A lab-based course that provides a hands-on way to learn about new developments in electrical and computer engineering fields. Topics include technologies or application areas that relate to ongoing design and research activities of faculty and students.

A first-level graduate course covering a topic not normally covered in the graduate course offerings. The topic will usually reflect new developments in the electrical and computer engineering field. Offering is based on student and faculty interests. Prerequisite:  Instructor permission.

This lab provides practical exposure and continuation of the topics covered in the lecture sections of ECE 3250. Topics include principles of measurement and analysis using computerized instrumentation. Co-requisite ECE 3250

A third-level undergraduate course covering a topic not normally covered in the course offerings. The topic usually reflects new developments in the electrical and computer engineering field. Offering is based on student and faculty interests.

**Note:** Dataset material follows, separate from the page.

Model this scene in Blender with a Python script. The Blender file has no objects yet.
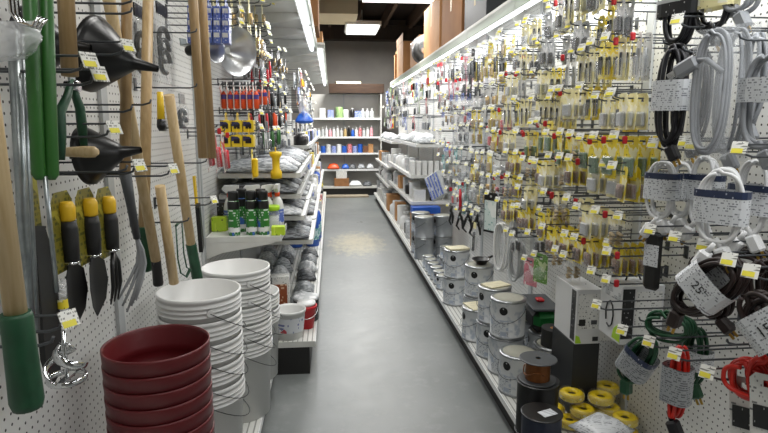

Design, analysis and testing of an electrical system to meet specific needs, considering applicable standards, health, safety, welfare, and societal impacts as well as tradeoff and constraint considerations. Semester-long team project develops physical prototype (not simulation). Counts major design experience for students in ECE. Prerequisites (ECE 3430 or ECE 3502 ECR II) AND (ECE 3750 or ECE 2700) AND 4th year standing

Interactions between robots and humans are influenced by form, function and expectations. Quantitative techniques evaluate performance of specific tasks and functions. Qualitative techniques are used to evaluate the interaction and to understand expectations and perceptions of the human side of the interaction. Students use humanoid robots to develop and evaluate interactions within a specific application context.

An applied physics course in electricity and magnetism, with emphasis on the technologies derived from them. An integrated lab component will provide team-based, hands-on examples and reviews of key concepts. Calculus 3 (Multivariable) may be taken concurrently; however, students should be proficient with vectors and calculus, including the chain rule and trigonometric functions. Prerequisite: PHYS 1425 or PHYS 1420, and APMA 1110

Quantum electronics, the study of light and matter interaction, has become the cornerstone in many areas of optical science and technology. This course reviews the principles of lasers then introduces the generalized nonlinear wave equations. This course will cover typical nonlinear effects and their applications in telecommunication, ultrafast laser, quantum computing/information and chemical/bio spectroscopy.  Prerequisite: ECE 3209.

This course explores the intricacies of AI hardware, including the current landscape and anticipating the necessary developments in response to AI's rapid growth and widespread integration across all computing tiers. Through this exploration, you will gain an understanding of both the existing technologies and the future challenges in AI hardware design and implementation. Prerequisites: ECE 2330 or CS 2130. 

Focuses on the techniques for designing and analyzing dependable computer-based systems. Topics include fault models and effects, fault avoidance techniques, hardware redundancy, error detecting and correcting codes, time redundancy, software redundancy, combinatorial reliability modeling, Markov reliability modeling, availability modeling, maintainability, safety modeling, trade-off analysis, design for testability, and the testing of redundant digital systems. Cross-listed as CS 4434. Prerequisite: ECE 3430 or CS 3330 and APMA 3100 or APMA 3110.